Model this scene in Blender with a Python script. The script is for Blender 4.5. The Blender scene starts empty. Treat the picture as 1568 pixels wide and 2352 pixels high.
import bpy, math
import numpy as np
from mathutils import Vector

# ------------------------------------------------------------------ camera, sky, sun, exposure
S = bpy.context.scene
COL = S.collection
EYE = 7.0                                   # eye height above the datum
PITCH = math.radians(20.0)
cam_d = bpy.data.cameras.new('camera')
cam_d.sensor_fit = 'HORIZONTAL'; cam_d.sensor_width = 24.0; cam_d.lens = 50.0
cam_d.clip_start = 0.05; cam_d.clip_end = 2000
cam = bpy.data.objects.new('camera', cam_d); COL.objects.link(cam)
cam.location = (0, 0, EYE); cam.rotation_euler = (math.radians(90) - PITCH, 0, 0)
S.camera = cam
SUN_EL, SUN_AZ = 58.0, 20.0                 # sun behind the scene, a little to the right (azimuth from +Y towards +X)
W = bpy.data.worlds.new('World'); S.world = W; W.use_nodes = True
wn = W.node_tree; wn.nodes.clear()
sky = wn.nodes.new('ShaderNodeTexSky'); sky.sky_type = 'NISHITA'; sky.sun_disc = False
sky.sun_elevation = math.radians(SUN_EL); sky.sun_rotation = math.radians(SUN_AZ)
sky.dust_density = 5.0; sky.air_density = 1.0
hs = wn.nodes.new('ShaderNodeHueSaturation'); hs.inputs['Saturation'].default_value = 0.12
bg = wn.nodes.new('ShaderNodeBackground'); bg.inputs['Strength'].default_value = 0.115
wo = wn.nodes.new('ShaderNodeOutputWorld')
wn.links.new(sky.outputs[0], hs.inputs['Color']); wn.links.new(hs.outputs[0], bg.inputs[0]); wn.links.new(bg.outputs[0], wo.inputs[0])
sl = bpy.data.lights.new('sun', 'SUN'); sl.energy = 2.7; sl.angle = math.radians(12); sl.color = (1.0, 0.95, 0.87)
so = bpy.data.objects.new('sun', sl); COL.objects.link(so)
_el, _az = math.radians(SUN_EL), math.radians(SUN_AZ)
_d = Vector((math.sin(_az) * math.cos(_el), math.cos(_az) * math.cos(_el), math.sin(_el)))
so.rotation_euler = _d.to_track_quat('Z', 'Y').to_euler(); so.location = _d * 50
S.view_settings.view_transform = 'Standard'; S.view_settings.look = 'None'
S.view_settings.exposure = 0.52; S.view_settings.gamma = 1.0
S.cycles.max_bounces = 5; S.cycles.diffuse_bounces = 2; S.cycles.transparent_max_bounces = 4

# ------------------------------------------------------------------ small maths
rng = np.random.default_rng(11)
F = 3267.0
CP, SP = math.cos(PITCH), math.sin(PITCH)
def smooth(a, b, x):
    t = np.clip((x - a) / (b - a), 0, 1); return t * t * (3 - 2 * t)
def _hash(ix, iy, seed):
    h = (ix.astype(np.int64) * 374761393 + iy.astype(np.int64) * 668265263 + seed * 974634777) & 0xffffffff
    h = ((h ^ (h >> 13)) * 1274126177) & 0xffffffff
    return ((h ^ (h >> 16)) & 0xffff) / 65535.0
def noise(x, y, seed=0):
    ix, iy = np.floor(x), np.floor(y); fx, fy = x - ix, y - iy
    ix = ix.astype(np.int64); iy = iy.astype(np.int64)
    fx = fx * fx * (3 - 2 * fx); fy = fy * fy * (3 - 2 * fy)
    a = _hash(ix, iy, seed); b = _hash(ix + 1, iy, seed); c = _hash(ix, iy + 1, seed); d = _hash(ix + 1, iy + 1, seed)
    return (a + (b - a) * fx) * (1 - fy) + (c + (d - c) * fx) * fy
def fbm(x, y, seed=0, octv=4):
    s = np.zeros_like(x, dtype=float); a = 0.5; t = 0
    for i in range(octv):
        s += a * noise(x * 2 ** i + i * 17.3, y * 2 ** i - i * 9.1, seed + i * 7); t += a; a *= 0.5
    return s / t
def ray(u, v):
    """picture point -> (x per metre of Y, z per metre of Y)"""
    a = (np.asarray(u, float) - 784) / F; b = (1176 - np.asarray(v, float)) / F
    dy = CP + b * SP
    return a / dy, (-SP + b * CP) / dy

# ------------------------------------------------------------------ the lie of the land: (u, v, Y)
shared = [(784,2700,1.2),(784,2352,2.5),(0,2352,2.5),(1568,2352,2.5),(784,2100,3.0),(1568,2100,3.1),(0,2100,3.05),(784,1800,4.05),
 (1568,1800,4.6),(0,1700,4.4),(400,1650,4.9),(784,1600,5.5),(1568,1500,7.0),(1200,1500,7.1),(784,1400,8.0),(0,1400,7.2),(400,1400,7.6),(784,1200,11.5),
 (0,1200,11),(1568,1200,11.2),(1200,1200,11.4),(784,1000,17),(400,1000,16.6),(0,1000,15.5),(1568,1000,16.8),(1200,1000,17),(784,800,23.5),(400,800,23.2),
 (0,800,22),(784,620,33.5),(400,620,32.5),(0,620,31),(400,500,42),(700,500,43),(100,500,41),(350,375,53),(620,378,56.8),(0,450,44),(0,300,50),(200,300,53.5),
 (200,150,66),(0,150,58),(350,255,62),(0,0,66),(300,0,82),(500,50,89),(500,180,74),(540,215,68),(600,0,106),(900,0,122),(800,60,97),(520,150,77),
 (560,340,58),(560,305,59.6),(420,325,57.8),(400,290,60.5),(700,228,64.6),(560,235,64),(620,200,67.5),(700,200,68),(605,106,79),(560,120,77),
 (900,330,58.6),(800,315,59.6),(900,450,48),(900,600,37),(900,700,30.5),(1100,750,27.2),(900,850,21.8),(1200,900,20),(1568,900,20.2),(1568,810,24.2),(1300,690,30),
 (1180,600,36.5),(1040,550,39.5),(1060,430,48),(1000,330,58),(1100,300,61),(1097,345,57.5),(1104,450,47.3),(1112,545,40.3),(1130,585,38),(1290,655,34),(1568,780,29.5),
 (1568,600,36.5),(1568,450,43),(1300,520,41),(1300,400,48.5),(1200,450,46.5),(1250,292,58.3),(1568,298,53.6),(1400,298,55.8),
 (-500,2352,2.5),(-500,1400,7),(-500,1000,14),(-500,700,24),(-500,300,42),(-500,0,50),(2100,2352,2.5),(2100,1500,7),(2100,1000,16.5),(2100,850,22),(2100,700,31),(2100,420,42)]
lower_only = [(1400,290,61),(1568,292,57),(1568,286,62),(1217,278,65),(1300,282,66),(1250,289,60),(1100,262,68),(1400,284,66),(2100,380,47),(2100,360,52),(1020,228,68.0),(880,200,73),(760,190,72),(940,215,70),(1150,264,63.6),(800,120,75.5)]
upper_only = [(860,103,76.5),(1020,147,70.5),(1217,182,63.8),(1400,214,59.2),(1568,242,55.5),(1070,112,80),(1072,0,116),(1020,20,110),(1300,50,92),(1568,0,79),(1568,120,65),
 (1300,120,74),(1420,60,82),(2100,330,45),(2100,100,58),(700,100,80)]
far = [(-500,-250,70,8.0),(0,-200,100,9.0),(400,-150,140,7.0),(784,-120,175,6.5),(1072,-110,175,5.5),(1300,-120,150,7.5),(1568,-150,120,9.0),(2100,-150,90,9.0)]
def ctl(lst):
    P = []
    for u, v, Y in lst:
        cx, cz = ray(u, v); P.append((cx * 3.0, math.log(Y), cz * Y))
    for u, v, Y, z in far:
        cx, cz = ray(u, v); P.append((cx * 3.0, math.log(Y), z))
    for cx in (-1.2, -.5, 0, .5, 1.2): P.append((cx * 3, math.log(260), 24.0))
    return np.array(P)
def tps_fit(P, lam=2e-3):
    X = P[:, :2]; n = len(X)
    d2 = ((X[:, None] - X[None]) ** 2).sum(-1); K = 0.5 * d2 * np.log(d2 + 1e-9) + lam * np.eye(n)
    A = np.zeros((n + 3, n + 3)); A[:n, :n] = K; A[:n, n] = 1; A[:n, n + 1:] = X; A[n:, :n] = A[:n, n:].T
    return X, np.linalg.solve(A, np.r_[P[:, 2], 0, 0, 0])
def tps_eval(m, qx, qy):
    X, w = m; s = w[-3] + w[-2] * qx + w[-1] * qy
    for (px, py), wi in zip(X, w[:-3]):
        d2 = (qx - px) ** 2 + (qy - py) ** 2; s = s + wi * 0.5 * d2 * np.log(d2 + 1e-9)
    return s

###

Problem statement: Write out exactly, please, the lines beginning at the start of the material and ending with the line that holds "from mathutils import Vector", both included.

Exercise output:
Model this scene in Blender with a Python script. The script is for Blender 4.5. The Blender scene starts empty. Treat the picture as 1568 pixels wide and 2352 pixels high.
import bpy, math
import numpy as np
from mathutils import Vector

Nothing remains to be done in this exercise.